For 70 years, Hydra have been secretly feeding crisis, reaping war. And when history did not cooperate, history was changed.

Hydra created a world so chaotic that humanity is finally ready to sacrifice it's freedom, to gain it's security"

https://www.youtube.com/watch?v=E486XjhYHh8

[–] tastemyglaive@lemmy.ml -1 points 9 hours ago* (last edited 9 hours ago) (1 children)

Oh come on Marvel is literally US military propaganda I'm not even sourcing that it's all over the movies

[–] eskuero@lemmy.fromshado.ws 3 points 7 hours ago

That part of the speech is perfectly standalone and applies to many regimes outside the US

Call me a cynic, but I absolutely do not believe that companies "know that the days where they can just shrug off child predators using their products is coming to and end". I don't believe they give a fuck at all. In fact, if somehow a case made it to court and the court laid the blame at the foot of, say, Facebook, or whatever company, for a child being harmed, they still wouldn't care because the money they make simply existing as is so wildly outstrips any fine they could possibly be levied that it doesn't make economic sense to do anything differently.

There is real damage being done now and no one seems to care enough to stop it. Why go through all this negative PR about privacy violations if you can just keep doing the same thing?

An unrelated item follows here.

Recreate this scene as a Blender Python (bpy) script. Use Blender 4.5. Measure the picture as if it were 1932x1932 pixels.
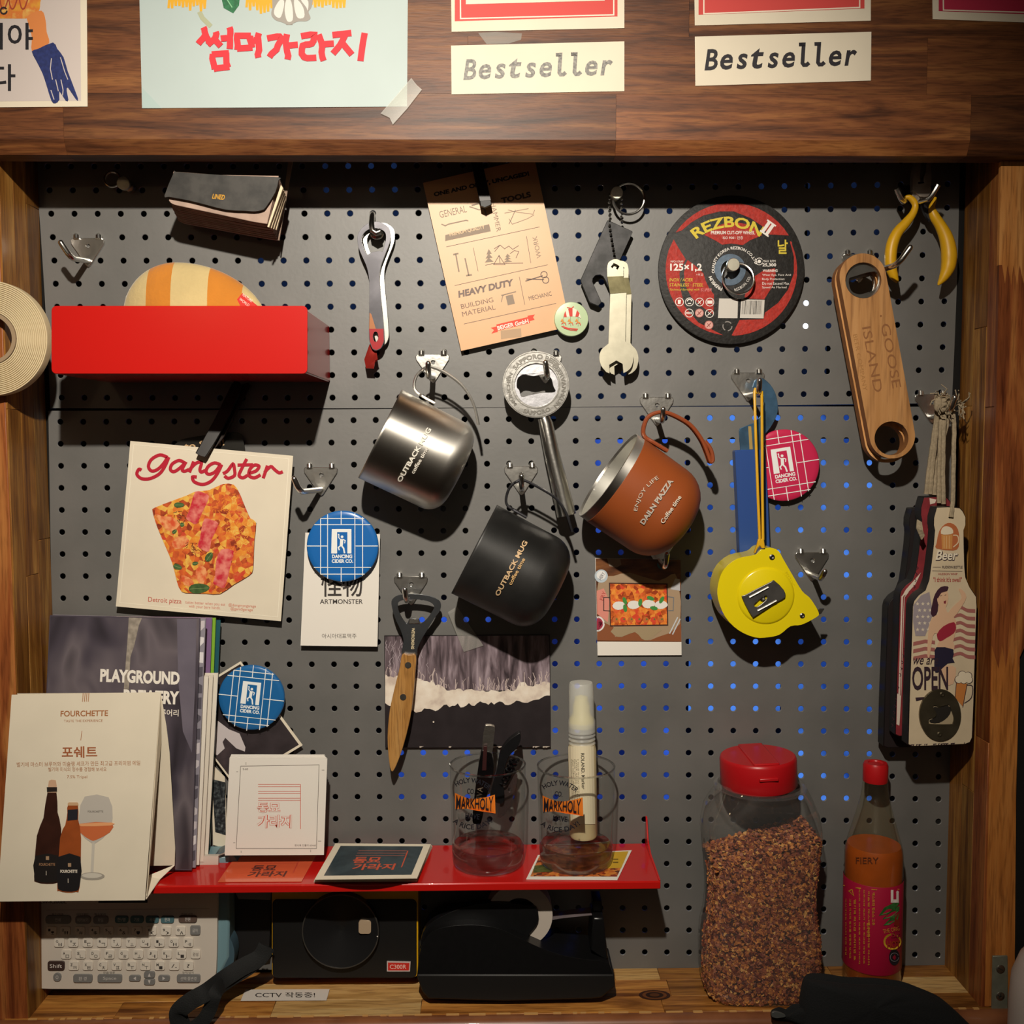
import bpy, math, random
from mathutils import Vector, Matrix, noise
from mathutils.geometry import tessellate_polygon
random.seed(7)
for o in list(bpy.data.objects): bpy.data.objects.remove(o)
SC = bpy.context.scene; COL = SC.collection
PI = math.pi
# ---------------------------------------------------------------- camera
F = 1935.0; D = 0.9                       # focal length in pixels of a 1932 px frame, distance to the pegboard
dy = Vector((-31, 131, -F)).normalized()
zc = Vector((-.004, 1, 0)); zc = (zc - dy*zc.dot(dy)).normalized(); xc = dy.cross(zc)
WC = Matrix((xc, dy, zc)).transposed()    # world -> camera
CW = WC.transposed(); CAM = Vector((0, -D, 0))
cam = bpy.data.objects.new('camera', bpy.data.cameras.new('camera')); COL.objects.link(cam)
cam.matrix_world = Matrix.Translation(CAM) @ CW.to_4x4()
cam.data.sensor_width = 36; cam.data.lens = 36*F/1932; cam.data.clip_start = .01
SC.camera = cam
# ---------------------------------------------------------------- world, lights, exposure
SC.view_settings.view_transform = 'Standard'; SC.view_settings.look = 'None'
SC.view_settings.gamma = 1; SC.view_settings.use_curve_mapping = False
SC.view_settings.exposure = 0.0
W = bpy.data.worlds.new('room_air'); SC.world = W; W.use_nodes = True
W.node_tree.nodes['Background'].inputs[0].default_value = (1, .82, .62, 1)
W.node_tree.nodes['Background'].inputs[1].default_value = .015
def light(name, kind, loc, energy, color, radius=.012, target=None, **k):
    l = bpy.data.lights.new(name, kind); l.energy = energy; l.color = color
    if kind == 'AREA': l.size = radius
    else: l.shadow_soft_size = radius
    for a, b in k.items(): setattr(l, a, b)
    o = bpy.data.objects.new(name, l); COL.objects.link(o); o.location = loc
    if target: o.rotation_euler = (Vector(target)-Vector(loc)).to_track_quat('-Z', 'Y').to_euler()
    return o
light('ceiling_spotlight', 'SPOT', (-.048, -.86, .422), 45, (1, .91, .78), .011, (-.08, 0, -.02), spot_size=1.42, spot_blend=1.0)
light('side_lamp', 'POINT', (-.46, -.95, .26), .42, (1, .66, .34), .012)
light('wall_fill_light', 'AREA', (.2, -2.3, .9), 5, (1, .93, .84), .5, (-.1, -3.4, .1))  # unseen fill, added to brighten the front wall that the chrome reflects
for lx in (-.9, .15, 1.1): light('reflection_light', 'POINT', (lx, -1.7, 1.0), .05, (1, .78, .52), .05)  # unseen point lights, added as bright spots for the chrome to reflect

# ---------------------------------------------------------------- picking points in the place
def ray(px, py): return CW @ Vector(((px-966)/F, (966-py)/F, -1))
def P(px, py, d=0.0):
    r = ray(px, py); return CAM + r*((D-d)/r.y)
def Pz(px, py, z):
    r = ray(px, py); return CAM + r*(z/r.z)
def plane(d, eps=0.0):
    return lambda x, y: P(x, y, d+eps)
def zplane(z): return lambda x, y: Pz(x, y, z)
def gplane(a, b, c, eps=0.0):
    n = (b-a).cross(c-a).normalized()
    if n.dot(CAM-a) < 0: n = -n
    a2 = a + n*eps
    def S(x, y):
        r = ray(x, y); return CAM + r*((a2-CAM).dot(n)/r.dot(n))
    return S
def cyl(c, ax, R, eps=.0003):
    ax = ax.normalized(); R = R+eps
    def S(x, y):
        r = ray(x, y).normalized(); o = CAM-c
        a = r-ax*r.dot(ax); b = o-ax*o.dot(ax)
        A = a.dot(a); B = 2*a.dot(b); Cc = b.dot(b)-R*R
        q = max(B*B-4*A*Cc, 0)
        return CAM + r*((-B-math.sqrt(q))/(2*A))
    return S
def lift(S, e): return lambda x, y: (lambda p: p+(CAM-p).normalized()*e)(S(x, y))
def sc(d): return (D-d)/F*1.0        # metres per pixel
def cv(ox, oy, s): return lambda pts: [(ox+x/s, oy+y/s) for x, y in pts]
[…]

Now, I can't claim to know what the "real reason" these laws are being passed is, but if I had to hazard a guess, it would be because it gives more accurate data on users to sell and it is cheaper to advertise to your users when they directly tell you their age. Now, you can freely show pornographic ads, gambling ads, whatever, to your adults without ever having to worry about buying user data to know who will receive it. If a kid sees porn, well, you shouldn't have let them on an adult account.